Post-Merge Light Clients

I referenced this before but the post-Merge Ethereum world has somewhat better support for light clients than the LES protocol.

Before we dive into the details, I want to define one term finality or finalized. When applied to Ethereum's proof of stake consensus, this means that a block has been finalized (i.e. attested to by a majority of validators and included in a completed epoch) and enshrined in the history of the chain and cannot be rolled back so a bad actor would have to acquire a majority of the stake and then fork the chain

With the Altair hardfork, there are two new light-client specific additions:

  1. Light client updates are general purpose chunk(s) of data that includes a finalized block header per update period (~27 hours) that the light client uses as a reference point syncing forward on the chain. Think of it like a "canonical header" used as a starting point for syncing the recent history of the pre-merge proof of work chain.

  2. "Sync committees" that are a rotating subset of the validators that have the job of attesting to the validity of each block in the chain as progresses. If a validator fails to participate in the sync committee process, it misses outs on sync committee rewards that substantially exceed the normal attestation reward/penalty so all validators are incentivized to do this work.

What does this mean for light clients?

Once a light client gets its snapshot of a recently, finalized block header, it can track the progress of the chain using the sync committee updates and can leapfrog forward in epochs of chain history based on the sync committee updates that are provided by validators as part of their ongoing participation in consensus.

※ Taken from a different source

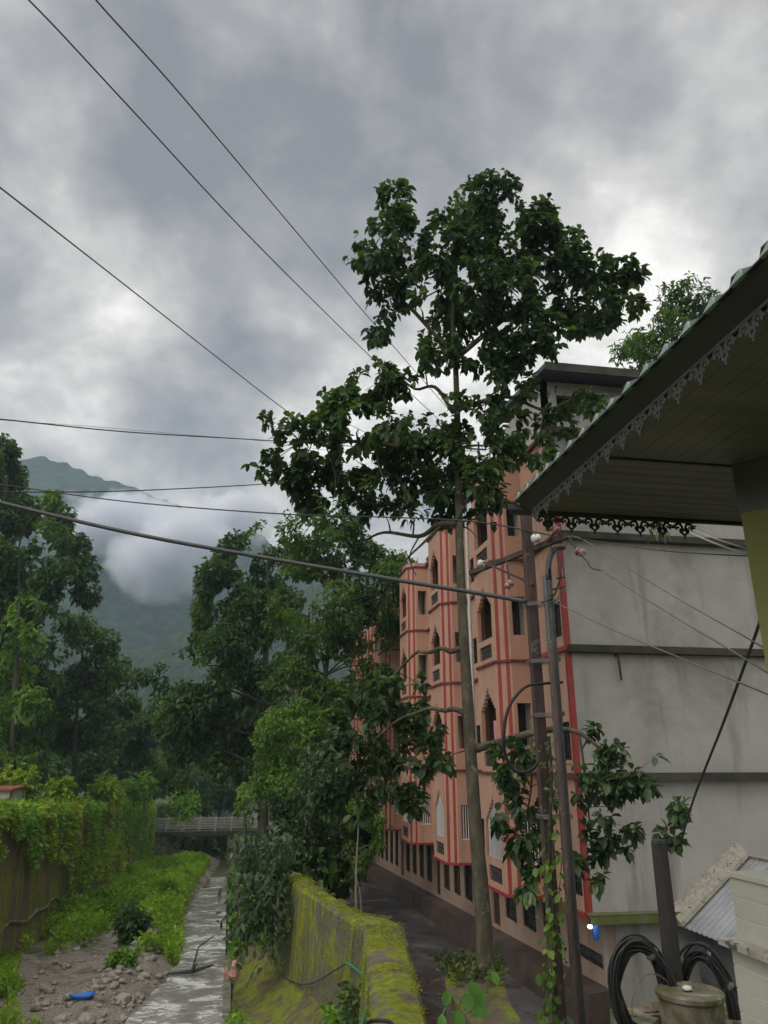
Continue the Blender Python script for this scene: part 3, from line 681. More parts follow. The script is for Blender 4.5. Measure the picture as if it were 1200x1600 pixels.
# soffit boards: far strip boards run along X, the rest along Y
seam = wy+.02
nb = 9
for i in range(nb):
    a = seam+.006+(EY-seam)*i/nb; bq = seam+(EY-seam)*(i+1)/nb; g.box(EX, a, RZ, 7.5, bq, RZ+.02+.002*(i % 2))
w_ = .11; x = EX
while x < 7.5:
    g.box(x, -3.5, RZ+.003, x+w_-.0025, seam-.012, RZ+.024); x += w_
g.build('soffit', M['soffit'], H)
g = MB(); g.box(EX, seam-.010, RZ-.006, 7.5, seam+.004, RZ+.018); g.build('seam_batten', M['wood'], H)
g = MB(); g.hexa([(EX-.02, -3.5, RZ-.01), (EX-.001, -3.5, RZ-.01), (EX-.001, EY+.03, RZ-.01), (EX-.02, EY+.03, RZ-.01), (EX-.10, -3.5, RZ+.062), (EX-.001, -3.5, RZ+.062), (EX-.001, EY+.03, RZ+.062), (EX-.10, EY+.03, RZ+.062)]); g.box(EX, EY+.001, RZ-.02, 7.5, EY+.03, RZ+.062); g.build('fascia_board', M['fascia'], H)
# sheet roof: trapezoid ribs running down to the -X edge
g = MB(); pitch_ = .16; y = EY+.07; up = .42
prof = [(0, 0), (.30, 0), (.40, .032), (.66, .032), (.76, 0)]
P = []
while y > -3.4:
    for a, h in prof: P.append((y-a*pitch_, h))
    y -= pitch_
n_ = len(P); xe = EX-.115
for (x, dz) in ((xe, 0), (7.5, (7.5-xe)*up)):
    for th in (0, .006):
        g.v += [(x, yy_, RZ+.064+dz+h+th) for yy_, h in P]
for i in range(n_-1):
    g.f.append((i+n_, i+n_+1, i+3*n_+1, i+3*n_)); g.f.append((i, i+2*n_, i+2*n_+1, i+1)); g.f.append((i, i+1, i+n_+1, i+n_))
g.build('roof_sheet', M['roofgreen'], H)
y = EY+.07; k = 0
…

So, between the Portal Network's header accumulator and post-Merge light client updates/sync committees, light clients are now better equipped to easily validate the history of the chain and see what the current tip is, which means its easier for them to trust other participants in the network (i.e. full nodes) since full nodes can't easily fool a light client into thinking it's on the correct network when a full node feeds it malicious data.

What doesn't it mean?

In the current state, light clients are still dependent on full nodes to provide this light client snapshot and sync committee update via some not yet finalized interface (the same way that full nodes had to willingly serve LES data to old-style Ethereum light clients) and there's no built in incentive for them to do it yet. And, there is no agreed upon specification. Two teams, Chainsafe and Nimbus, are working a client/server model (which we don't like) and a peer-to-peer model (which we do like) for how light clients can more trustly get this data, but neither is yet a compulsory part of the beacon chain consensus rules.

So...we've still got some work to do, but it's encouraging to see where things have come. Through the rest of the series, I'm going to explore some other light client models to see if we can gain any new ideas for how to improve on the status quo for Ethereum.